In our pursuit of the story and our subsequent news-breaking report, we got most things right, but one notable error was reporting that Neoris was going to be part of the billion-dollar IBM deal. In fact, as noted in our follow up report by Luke Bujarski, Neoris will remain a subsidiary of Cemex and will not be absorbed by IBM. We own up to this error.
For many Neoris employees, including the hundreds if not thousands who read our original report, the fact that Cemex will keep the IT services firm it created, has to be absorbed cautiously. Cemex is still under a great deal of financial pressure, and the thought of unloading Neoris may continue to be an appealing option for those watching over the financial health of the Mexican cement giant.

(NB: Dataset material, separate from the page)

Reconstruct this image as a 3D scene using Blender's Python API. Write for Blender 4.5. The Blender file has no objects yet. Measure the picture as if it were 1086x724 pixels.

Nonetheless, we know for a fact that Cemex Chairman and CEO Lorenzo H. Zambrano has a deep affection for Neoris – and clearly the stakes are not so dire that the firm must unload the company.
Meanwhile, the level of involvement Neoris will retain in application support and maintenance for its parent company remains one of the many mysteries as IBM begins its system-wide IT and back office transformation.
For our part, we will continue to strive to be aggressively reporting on important developments in the Latin America outsourcing sector, even if we may ruffle feathers from time to time.
Of course we don’t have the glamor or the huge staff that TMZ has, but to be honest – I laughed out loud when I read the TMZ comparison. What this industry needs is more, not less, exposure.